Exercise instructions => Retype exactly what runs from the first line of the data to the line with "S.view_settings.view_transform='Standard'", keeping both of those lines and skipping pictures.

Collected data =>
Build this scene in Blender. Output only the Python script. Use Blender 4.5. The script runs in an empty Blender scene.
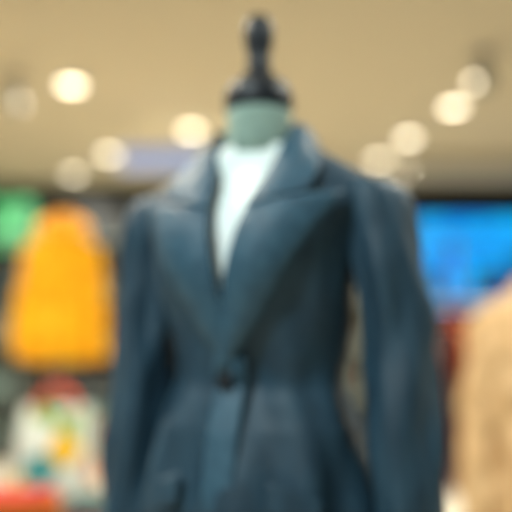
import bpy, math, random
from mathutils import Vector, noise, Matrix
random.seed(4)
S=bpy.context.scene
S.view_settings.view_transform='Standard'

# ---------------------------------------------------------------- materials
def s2l(c):
    return tuple(((v/255)/12.92 if v/255<=0.04045 else ((v/255+0.055)/1.055)**2.4) for v in c)
def mat(name,rgb,rough=0.7,rgb2=None,scale=30,bump=0.0,metal=0,emit=0,sheen=0,stretch=(1,1,1),detail=3,spec=.5):
    m=bpy.data.materials.new(name); m.use_nodes=True
    nt=m.node_tree; b=nt.nodes['Principled BSDF']
    c=s2l(rgb)+(1,); b.inputs['Base Color'].default_value=c
    b.inputs['Roughness'].default_value=rough; b.inputs['Metallic'].default_value=metal
    b.inputs['Specular IOR Level'].default_value=spec
    if sheen: b.inputs['Sheen Weight'].default_value=sheen
    if emit:
        b.inputs['Emission Color'].default_value=c; b.inputs['Emission Strength'].default_value=emit
    if rgb2 or bump:
        tc=nt.nodes.new('ShaderNodeTexCoord'); mp=nt.nodes.new('ShaderNodeMapping')
        mp.inputs['Scale'].default_value=stretch
        n=nt.nodes.new('ShaderNodeTexNoise'); n.inputs['Scale'].default_value=scale; n.inputs['Detail'].default_value=detail
        nt.links.new(tc.outputs['Object'],mp.inputs[0]); nt.links.new(mp.outputs[0],n.inputs['Vector'])
        if rgb2:
            r=nt.nodes.new('ShaderNodeValToRGB')
            r.color_ramp.elements[0].position=0.38; r.color_ramp.elements[1].position=0.62
            r.color_ramp.elements[0].color=c; r.color_ramp.elements[1].color=s2l(rgb2)+(1,)
            nt.links.new(n.outputs['Fac'],r.inputs[0]); nt.links.new(r.outputs[0],b.inputs['Base Color'])
            if emit: nt.links.new(r.outputs[0],b.inputs['Emission Color'])
        if bump:
            bp=nt.nodes.new('ShaderNodeBump'); bp.inputs['Strength'].default_value=bump; bp.inputs['Distance'].default_value=0.01
            nt.links.new(n.outputs['Fac'],bp.inputs['Height']); nt.links.new(bp.outputs[0],b.inputs['Normal'])
    return m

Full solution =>
Build this scene in Blender. Output only the Python script. Use Blender 4.5. The script runs in an empty Blender scene.
import bpy, math, random
from mathutils import Vector, noise, Matrix
random.seed(4)
S=bpy.context.scene
S.view_settings.view_transform='Standard'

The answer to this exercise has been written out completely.